The first podcasts to sell ads would often place one commercial at the beginning of their show, and another in the middle. Now it isn’t uncommon for podcasts to run ads after every 10 minutes, stack two or three ads per commercial break and play even more at the end of each episode. A recent hourlong episode of Alex Cooper’s popular “Call Her Daddy" podcast, for example, included eight ads over four slots.

The increasing commercial time per episode—known in the industry as ad load—has been driven by both supply and demand trends, analysts say.

The first podcast advertisers tended to be smaller, direct-to-consumer companies that couldn’t afford the cost of TV advertising, with podcasters brokering the deals and scripting and reading the ads themselves. Household brands with big budgets began joining the medium as listener figures grew and new podcast networks and automated bidding made it easier for marketers to buy time on a large scale.

The industry also faced pressure to start making more cash.

Audio streaming giant Spotify spent more than $1 billion buying up podcast studios such as Gimlet and signing deals with the likes of former President Barack Obama, but it struggled to turn a profit on the investments and cut staff.
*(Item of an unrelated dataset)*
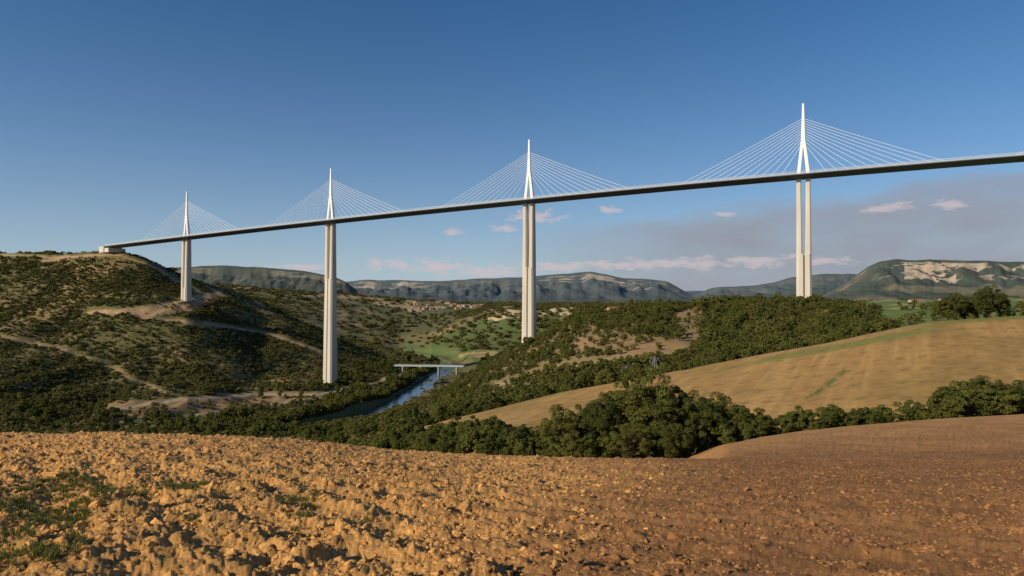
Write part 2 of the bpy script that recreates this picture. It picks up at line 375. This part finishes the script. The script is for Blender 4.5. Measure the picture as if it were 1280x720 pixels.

Many other podcasting companies and divisions, including Malcolm Gladwell’s Pushkin Industries, NPR and New York Public Radio, last year made layoffs in what Slate described as a “podcasting bloodbath" following a lackluster few quarters in digital advertising. And podcast production company Paradiso Media filed for bankruptcy this July.

“You saw the markets tightening up while there were these great obligations to pay for Meghan Markle and Kim Kardashian," Granger said. “You can’t just force the advertisers to start paying premiums because the business wasn’t moving that way, and so they were kind of forced to create new avenues to maximize their yield, and as such, we have a higher ad load."

Finding the skip button

To be sure, podcasts’ ad load is still relatively low compared with almost every other type of media, according to Emarketer figures. And some analysts think the most popular podcasts could stand to carry even more ads, given U.S. consumers’ historic capacity to endure commercial breaks on TV and radio. Only 10% of podcast listeners describe podcast ads as intolerable or barely tolerable, while 42% think they are “slightly annoying, but tolerable," according to data from SoundsProfitable, a podcasting research and advocacy group.

But other podcasting executives think that adding more ads to podcast episodes would backfire. Research from Oxford Road and Podscribe found that the likelihood of a listener responding to an ad—by visiting an advertiser’s website or making a purchase, for example—decreases as the number of ads per episode goes up.

A listener might not bother to skip a single ad but might be more inclined to do so when faced with two minutes of ads in one go, said Pete Birsinger, the founder and chief executive of Podscribe.

Claire Parker and Ashley Hamilton, the comedians behind the podcast “Celebrity Memoir Book Club," said they tried numerous podcast advertising networks to find a partner that doesn’t pressure them to load their episodes with as many commercials as possible, particularly produced ads from companies they don’t endorse themselves.

“We would rather work with fewer brands that we truly believe in and can sell to you successfully, as opposed to having these cheapened background noise ads that people are fast forwarding through," Parker said.

In addition to selling ads through the Vox Media network, where the hosts eventually landed, they make money from hosting shows in front of live audiences and running a Patreon account, which charges fans $5 or $10 a month in exchange for bonus episodes and other perks.

Defector, an employee-owned sports and culture media company that makes podcasts such as “The Distraction" and “Normal Gossip," has opened its shows to produced ads sold through automated platforms, but it is more concerned about the quality of ads than the quantity, according to Jasper Wang, vice president of revenue and operations.

“If you can feel like you’re curating the right set of sponsors, then maybe you do have a little bit more of a leeway with your audience on adding a slot here and there," he said.